Kickstart for stalled precinct

21:22, Nov 28 2013
An artist’s view of the $200 thmillion One Commerce Square proposal from Ocean Partners and the Apollo Group.
EARLIER PLAN: The $200 million One Cashel Square proposal from Ocean Partners and the Apollo Group.

The Government will try to kickstart central Christchurch's stalled retail precinct around the City Mall by getting together with the private sector to draw up plans.

Following advice from Australian consultants, the Government has appointed architects to lead the design process.

Greg Wilson from the Christchurch Central Development Unit (CCDU) said they acknowledged the "good progress" made so far by the private sector, but wanted to give advice and support.

Yesterday CCDU staff met landowners and developers who have been struggling to redevelop the blocks around the City Mall.

Only landowner Antony Gough has started building in the mall with the launch of his Terrace precinct.

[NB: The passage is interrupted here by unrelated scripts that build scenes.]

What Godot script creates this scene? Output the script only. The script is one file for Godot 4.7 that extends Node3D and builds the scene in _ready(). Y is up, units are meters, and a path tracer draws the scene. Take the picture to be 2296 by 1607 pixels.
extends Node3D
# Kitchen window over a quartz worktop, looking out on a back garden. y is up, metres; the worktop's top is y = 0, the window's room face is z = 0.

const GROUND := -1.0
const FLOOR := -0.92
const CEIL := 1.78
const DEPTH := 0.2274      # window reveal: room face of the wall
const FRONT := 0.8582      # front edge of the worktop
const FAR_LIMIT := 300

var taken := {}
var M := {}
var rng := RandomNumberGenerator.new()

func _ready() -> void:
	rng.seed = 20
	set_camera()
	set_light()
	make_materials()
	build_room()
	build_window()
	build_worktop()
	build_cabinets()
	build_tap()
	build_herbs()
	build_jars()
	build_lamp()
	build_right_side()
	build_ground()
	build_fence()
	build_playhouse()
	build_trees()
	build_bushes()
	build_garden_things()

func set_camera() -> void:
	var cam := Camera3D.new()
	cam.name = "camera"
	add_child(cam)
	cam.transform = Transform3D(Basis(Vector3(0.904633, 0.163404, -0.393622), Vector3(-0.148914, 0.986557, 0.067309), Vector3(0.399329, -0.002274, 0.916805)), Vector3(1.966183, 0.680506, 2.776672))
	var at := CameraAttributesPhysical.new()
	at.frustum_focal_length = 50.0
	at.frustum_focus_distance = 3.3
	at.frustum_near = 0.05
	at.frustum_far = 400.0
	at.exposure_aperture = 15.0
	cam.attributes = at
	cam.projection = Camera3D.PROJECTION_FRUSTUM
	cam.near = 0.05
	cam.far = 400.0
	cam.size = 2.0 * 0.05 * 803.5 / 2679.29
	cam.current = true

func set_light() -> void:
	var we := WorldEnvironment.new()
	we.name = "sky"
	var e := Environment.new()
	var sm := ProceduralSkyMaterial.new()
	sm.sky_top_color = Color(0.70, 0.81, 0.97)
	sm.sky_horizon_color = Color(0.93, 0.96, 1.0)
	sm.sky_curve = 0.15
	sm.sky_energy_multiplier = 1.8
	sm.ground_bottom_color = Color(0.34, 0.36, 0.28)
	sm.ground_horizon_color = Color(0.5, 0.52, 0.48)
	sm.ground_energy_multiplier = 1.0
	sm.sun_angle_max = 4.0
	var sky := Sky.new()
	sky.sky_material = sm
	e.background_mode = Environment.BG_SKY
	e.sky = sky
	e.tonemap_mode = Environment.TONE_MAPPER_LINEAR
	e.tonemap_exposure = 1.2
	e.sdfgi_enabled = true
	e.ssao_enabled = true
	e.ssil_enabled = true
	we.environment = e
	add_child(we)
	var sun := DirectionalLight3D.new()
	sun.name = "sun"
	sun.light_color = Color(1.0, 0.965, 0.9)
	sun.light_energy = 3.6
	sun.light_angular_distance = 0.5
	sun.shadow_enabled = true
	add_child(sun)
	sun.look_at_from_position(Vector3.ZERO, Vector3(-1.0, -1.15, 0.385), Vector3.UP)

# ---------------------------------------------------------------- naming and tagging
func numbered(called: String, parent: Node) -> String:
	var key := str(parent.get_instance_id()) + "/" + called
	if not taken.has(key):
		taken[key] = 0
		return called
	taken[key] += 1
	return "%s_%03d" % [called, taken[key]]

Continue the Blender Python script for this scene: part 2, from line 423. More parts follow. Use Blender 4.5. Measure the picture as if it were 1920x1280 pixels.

Despite several other plans being put forward, there is no other construction scheduled in the core retail precinct.

Wilson identified car parking, accessibility and the risk of piecemeal development as key issues they would look at with the Christchurch City Council.


He said things were at a "critical juncture" but was confident of an "outstanding retail destination and shopping experience" if everyone worked together. "A thriving retail core is crucial for a successful central city and for the recovery as a whole," he said.

The CCDU has appointed a group of designers led by Athfield Architects to work with the owners' designers to create a concept plan and designs for public spaces.

They will also produce a separate plan for the block between the Bridge of Remembrance and Ballantynes, which has become a battleground as developers try to gain control of land.

Landowner Peter Guthrey said yesterday's meeting was "very good . . . For the first time, I think I've got a level of confidence".

The CCDU's action has followed the release of the Australian report from consultants MacroPlan Dimasi.

The report's other recommendations included forming a new board to get the retail precinct up and running, releasing more details about the anchor projects and how many workers and residents would return to the central city, and creating incentives to draw retailers back.

It also looked at successful retail precincts overseas, suggesting Christchurch take away the best ideas from each.